▶ DATA SECTION
▶

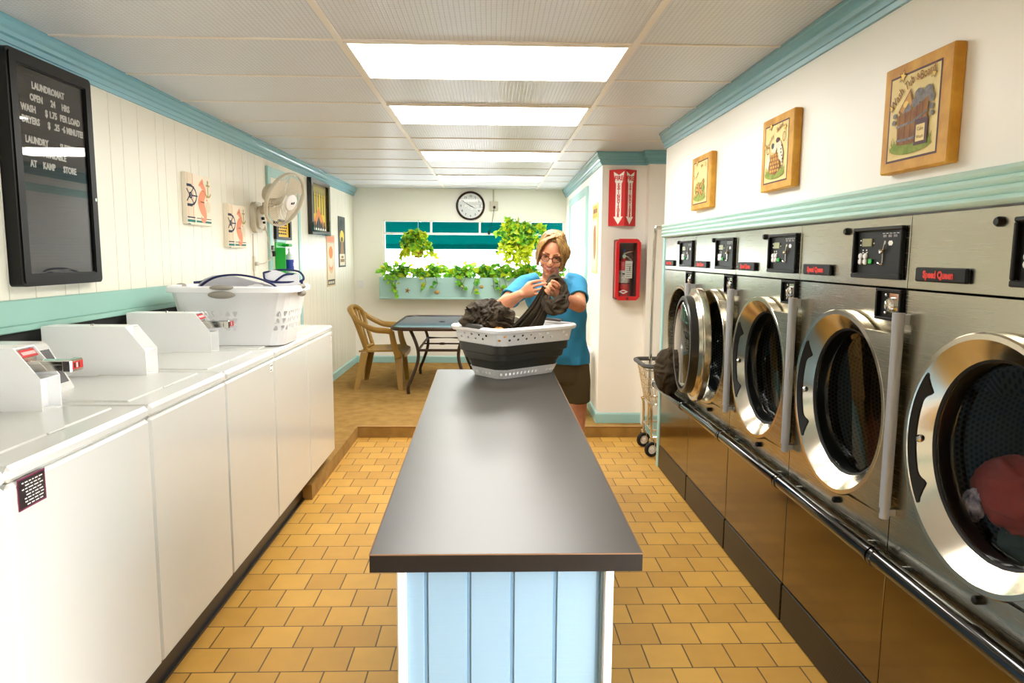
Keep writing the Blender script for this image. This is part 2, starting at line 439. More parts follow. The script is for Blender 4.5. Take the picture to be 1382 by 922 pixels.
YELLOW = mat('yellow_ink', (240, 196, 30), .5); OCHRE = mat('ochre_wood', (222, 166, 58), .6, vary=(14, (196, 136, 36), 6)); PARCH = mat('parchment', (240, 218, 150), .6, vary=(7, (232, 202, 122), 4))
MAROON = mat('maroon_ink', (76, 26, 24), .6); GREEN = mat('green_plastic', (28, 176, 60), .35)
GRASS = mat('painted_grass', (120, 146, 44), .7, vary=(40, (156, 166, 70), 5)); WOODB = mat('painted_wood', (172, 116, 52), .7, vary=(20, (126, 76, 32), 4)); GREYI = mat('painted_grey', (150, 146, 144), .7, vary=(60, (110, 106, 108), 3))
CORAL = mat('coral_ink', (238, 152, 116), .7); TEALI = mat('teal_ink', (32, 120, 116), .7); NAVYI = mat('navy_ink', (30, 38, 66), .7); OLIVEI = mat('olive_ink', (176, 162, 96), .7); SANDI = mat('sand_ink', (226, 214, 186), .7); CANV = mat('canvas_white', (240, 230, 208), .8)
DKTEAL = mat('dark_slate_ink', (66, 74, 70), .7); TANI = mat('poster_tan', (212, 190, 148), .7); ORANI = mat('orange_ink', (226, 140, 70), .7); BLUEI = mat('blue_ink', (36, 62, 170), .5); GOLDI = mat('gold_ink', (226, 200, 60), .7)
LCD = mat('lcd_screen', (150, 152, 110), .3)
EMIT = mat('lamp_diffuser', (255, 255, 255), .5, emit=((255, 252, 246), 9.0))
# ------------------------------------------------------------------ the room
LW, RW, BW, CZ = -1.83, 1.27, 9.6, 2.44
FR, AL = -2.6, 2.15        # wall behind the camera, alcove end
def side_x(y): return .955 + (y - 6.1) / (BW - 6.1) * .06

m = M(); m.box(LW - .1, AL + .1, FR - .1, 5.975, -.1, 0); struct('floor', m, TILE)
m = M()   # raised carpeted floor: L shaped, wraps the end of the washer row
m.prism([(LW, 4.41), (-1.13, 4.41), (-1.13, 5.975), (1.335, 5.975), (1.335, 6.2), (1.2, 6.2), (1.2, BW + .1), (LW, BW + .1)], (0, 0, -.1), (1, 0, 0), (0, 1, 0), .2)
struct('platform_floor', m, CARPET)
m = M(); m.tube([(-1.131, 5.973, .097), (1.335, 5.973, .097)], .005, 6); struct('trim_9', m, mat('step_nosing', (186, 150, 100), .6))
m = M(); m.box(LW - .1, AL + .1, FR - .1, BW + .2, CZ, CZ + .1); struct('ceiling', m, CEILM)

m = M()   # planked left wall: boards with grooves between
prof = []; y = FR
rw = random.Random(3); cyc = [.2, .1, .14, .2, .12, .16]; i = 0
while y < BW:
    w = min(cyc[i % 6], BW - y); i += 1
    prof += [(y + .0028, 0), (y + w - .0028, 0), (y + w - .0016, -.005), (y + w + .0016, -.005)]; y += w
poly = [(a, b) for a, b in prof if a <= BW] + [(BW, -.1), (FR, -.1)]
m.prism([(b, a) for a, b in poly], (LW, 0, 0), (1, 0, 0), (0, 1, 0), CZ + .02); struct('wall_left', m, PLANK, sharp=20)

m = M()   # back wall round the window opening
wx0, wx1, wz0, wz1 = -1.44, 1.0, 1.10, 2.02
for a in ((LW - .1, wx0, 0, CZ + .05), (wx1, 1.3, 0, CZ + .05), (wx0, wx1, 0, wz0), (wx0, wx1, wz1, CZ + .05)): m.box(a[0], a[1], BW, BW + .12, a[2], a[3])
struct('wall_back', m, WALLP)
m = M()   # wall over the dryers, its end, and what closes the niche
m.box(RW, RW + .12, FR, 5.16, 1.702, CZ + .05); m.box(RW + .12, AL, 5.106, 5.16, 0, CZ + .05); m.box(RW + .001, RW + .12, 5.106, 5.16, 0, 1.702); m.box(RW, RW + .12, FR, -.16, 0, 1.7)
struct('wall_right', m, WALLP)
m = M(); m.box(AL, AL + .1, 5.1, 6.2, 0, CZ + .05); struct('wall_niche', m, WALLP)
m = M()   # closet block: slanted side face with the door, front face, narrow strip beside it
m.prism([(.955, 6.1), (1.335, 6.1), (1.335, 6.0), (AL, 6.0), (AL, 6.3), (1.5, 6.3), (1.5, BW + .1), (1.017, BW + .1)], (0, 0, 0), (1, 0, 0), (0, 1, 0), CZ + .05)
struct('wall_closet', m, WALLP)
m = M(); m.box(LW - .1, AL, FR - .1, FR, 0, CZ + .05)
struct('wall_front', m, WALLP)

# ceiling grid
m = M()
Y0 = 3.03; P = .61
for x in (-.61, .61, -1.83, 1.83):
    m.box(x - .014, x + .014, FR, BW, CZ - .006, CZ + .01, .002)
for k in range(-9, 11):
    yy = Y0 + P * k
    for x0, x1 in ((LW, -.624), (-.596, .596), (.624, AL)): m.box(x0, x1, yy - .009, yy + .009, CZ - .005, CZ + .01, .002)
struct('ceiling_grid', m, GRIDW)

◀
▶

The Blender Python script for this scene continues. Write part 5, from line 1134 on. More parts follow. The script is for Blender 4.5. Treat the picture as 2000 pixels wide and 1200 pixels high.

◀
▶

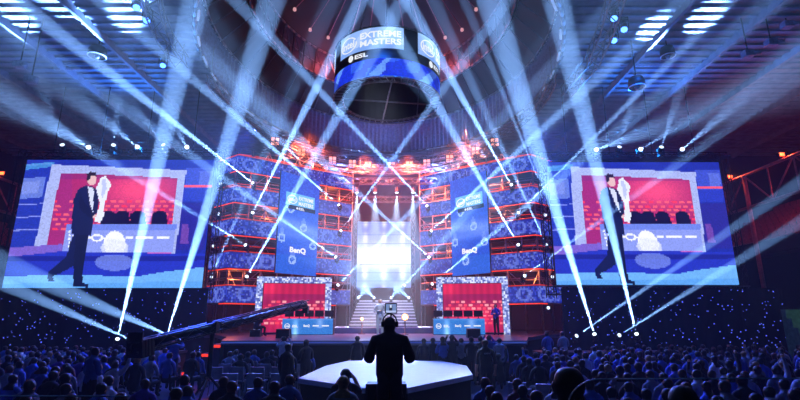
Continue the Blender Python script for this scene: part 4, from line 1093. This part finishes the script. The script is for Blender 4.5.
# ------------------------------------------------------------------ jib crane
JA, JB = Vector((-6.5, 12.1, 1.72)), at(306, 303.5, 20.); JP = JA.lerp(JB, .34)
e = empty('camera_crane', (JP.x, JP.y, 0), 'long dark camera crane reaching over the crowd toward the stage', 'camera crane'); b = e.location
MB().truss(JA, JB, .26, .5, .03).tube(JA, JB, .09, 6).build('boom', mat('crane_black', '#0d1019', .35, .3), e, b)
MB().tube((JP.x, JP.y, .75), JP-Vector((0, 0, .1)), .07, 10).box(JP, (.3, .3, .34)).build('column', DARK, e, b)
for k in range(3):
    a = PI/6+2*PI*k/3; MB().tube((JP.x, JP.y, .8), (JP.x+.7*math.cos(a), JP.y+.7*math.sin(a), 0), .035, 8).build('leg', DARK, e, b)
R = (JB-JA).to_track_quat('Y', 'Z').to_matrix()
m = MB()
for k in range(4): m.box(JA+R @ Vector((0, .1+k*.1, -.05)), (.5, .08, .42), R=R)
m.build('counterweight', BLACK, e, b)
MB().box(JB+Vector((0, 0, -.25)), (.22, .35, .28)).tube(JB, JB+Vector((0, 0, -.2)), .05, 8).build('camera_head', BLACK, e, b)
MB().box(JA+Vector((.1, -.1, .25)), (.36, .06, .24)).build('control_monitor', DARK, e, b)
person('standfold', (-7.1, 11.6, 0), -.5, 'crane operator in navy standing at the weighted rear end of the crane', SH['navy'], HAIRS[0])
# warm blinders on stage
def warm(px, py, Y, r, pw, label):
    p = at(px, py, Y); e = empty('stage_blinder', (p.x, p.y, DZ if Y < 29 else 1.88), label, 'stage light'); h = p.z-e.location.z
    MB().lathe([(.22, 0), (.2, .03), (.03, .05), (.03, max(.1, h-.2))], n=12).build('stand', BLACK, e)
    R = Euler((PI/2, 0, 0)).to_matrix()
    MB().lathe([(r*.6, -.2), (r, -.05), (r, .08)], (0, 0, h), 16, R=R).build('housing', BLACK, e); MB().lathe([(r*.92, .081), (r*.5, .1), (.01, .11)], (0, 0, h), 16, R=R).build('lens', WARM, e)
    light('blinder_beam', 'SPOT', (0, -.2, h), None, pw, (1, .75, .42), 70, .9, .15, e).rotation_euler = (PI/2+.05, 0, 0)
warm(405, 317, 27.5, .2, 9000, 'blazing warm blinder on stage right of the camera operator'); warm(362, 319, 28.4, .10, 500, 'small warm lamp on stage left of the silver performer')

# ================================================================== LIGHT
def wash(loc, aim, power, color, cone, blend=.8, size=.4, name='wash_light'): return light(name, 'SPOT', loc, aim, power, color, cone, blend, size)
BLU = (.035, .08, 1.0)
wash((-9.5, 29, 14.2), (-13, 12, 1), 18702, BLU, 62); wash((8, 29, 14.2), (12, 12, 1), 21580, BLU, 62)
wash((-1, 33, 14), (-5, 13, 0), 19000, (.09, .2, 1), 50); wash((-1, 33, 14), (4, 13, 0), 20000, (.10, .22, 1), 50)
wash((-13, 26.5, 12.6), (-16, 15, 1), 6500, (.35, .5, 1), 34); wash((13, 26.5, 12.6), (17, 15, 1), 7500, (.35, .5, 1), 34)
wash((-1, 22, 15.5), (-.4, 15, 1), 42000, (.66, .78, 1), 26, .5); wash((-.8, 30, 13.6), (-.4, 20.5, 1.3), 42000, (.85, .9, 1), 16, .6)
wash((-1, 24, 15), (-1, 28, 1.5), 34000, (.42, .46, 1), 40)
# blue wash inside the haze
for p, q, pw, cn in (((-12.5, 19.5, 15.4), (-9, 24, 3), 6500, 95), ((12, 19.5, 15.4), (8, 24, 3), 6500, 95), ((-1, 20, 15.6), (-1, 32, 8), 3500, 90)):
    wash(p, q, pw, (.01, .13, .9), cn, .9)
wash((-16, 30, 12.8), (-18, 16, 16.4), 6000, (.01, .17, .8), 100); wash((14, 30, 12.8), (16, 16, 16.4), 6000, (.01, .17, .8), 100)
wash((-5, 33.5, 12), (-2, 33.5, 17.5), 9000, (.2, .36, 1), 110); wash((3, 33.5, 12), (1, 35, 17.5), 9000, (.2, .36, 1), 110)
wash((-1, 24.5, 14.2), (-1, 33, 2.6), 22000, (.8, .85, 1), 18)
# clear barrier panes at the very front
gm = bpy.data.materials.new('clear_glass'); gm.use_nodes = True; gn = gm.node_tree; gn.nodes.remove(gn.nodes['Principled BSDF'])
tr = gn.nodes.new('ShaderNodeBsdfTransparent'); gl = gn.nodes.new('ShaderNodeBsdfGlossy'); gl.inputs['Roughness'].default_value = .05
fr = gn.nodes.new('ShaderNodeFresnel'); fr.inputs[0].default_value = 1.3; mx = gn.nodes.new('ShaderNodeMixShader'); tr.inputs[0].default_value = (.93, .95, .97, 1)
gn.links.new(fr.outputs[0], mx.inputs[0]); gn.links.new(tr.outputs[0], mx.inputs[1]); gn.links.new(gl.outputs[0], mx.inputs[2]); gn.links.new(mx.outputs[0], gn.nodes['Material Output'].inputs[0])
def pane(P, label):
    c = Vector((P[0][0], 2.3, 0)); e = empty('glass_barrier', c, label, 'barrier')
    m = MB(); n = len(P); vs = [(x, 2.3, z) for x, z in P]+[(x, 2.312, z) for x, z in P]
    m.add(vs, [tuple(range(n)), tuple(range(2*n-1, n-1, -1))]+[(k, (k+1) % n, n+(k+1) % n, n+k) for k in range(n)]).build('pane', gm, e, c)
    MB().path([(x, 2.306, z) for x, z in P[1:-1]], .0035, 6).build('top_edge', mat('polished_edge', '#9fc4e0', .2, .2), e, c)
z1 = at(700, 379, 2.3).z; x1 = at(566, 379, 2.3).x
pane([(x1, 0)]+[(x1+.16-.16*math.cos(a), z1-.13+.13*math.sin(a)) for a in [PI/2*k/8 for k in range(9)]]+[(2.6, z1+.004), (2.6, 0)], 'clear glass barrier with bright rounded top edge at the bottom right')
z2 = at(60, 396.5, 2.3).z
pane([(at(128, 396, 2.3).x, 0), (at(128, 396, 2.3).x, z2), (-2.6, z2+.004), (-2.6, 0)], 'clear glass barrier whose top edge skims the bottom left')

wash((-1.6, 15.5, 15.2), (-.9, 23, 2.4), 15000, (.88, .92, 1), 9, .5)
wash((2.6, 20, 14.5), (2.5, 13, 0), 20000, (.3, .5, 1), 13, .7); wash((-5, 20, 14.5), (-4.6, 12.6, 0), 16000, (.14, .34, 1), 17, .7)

◀

▶ TASK INSTRUCTIONS
Nothing but the lines from the one with "Keep writing the" through the one with "struct('ceiling', m, CEILM)" should be repeated, and each exactly.

▶ FINAL ANSWER
Keep writing the Blender script for this image. This is part 2, starting at line 439. More parts follow. The script is for Blender 4.5. Take the picture to be 1382 by 922 pixels.
YELLOW = mat('yellow_ink', (240, 196, 30), .5); OCHRE = mat('ochre_wood', (222, 166, 58), .6, vary=(14, (196, 136, 36), 6)); PARCH = mat('parchment', (240, 218, 150), .6, vary=(7, (232, 202, 122), 4))
MAROON = mat('maroon_ink', (76, 26, 24), .6); GREEN = mat('green_plastic', (28, 176, 60), .35)
GRASS = mat('painted_grass', (120, 146, 44), .7, vary=(40, (156, 166, 70), 5)); WOODB = mat('painted_wood', (172, 116, 52), .7, vary=(20, (126, 76, 32), 4)); GREYI = mat('painted_grey', (150, 146, 144), .7, vary=(60, (110, 106, 108), 3))
CORAL = mat('coral_ink', (238, 152, 116), .7); TEALI = mat('teal_ink', (32, 120, 116), .7); NAVYI = mat('navy_ink', (30, 38, 66), .7); OLIVEI = mat('olive_ink', (176, 162, 96), .7); SANDI = mat('sand_ink', (226, 214, 186), .7); CANV = mat('canvas_white', (240, 230, 208), .8)
DKTEAL = mat('dark_slate_ink', (66, 74, 70), .7); TANI = mat('poster_tan', (212, 190, 148), .7); ORANI = mat('orange_ink', (226, 140, 70), .7); BLUEI = mat('blue_ink', (36, 62, 170), .5); GOLDI = mat('gold_ink', (226, 200, 60), .7)
LCD = mat('lcd_screen', (150, 152, 110), .3)
EMIT = mat('lamp_diffuser', (255, 255, 255), .5, emit=((255, 252, 246), 9.0))
# ------------------------------------------------------------------ the room
LW, RW, BW, CZ = -1.83, 1.27, 9.6, 2.44
FR, AL = -2.6, 2.15        # wall behind the camera, alcove end
def side_x(y): return .955 + (y - 6.1) / (BW - 6.1) * .06

m = M(); m.box(LW - .1, AL + .1, FR - .1, 5.975, -.1, 0); struct('floor', m, TILE)
m = M()   # raised carpeted floor: L shaped, wraps the end of the washer row
m.prism([(LW, 4.41), (-1.13, 4.41), (-1.13, 5.975), (1.335, 5.975), (1.335, 6.2), (1.2, 6.2), (1.2, BW + .1), (LW, BW + .1)], (0, 0, -.1), (1, 0, 0), (0, 1, 0), .2)
struct('platform_floor', m, CARPET)
m = M(); m.tube([(-1.131, 5.973, .097), (1.335, 5.973, .097)], .005, 6); struct('trim_9', m, mat('step_nosing', (186, 150, 100), .6))
m = M(); m.box(LW - .1, AL + .1, FR - .1, BW + .2, CZ, CZ + .1); struct('ceiling', m, CEILM)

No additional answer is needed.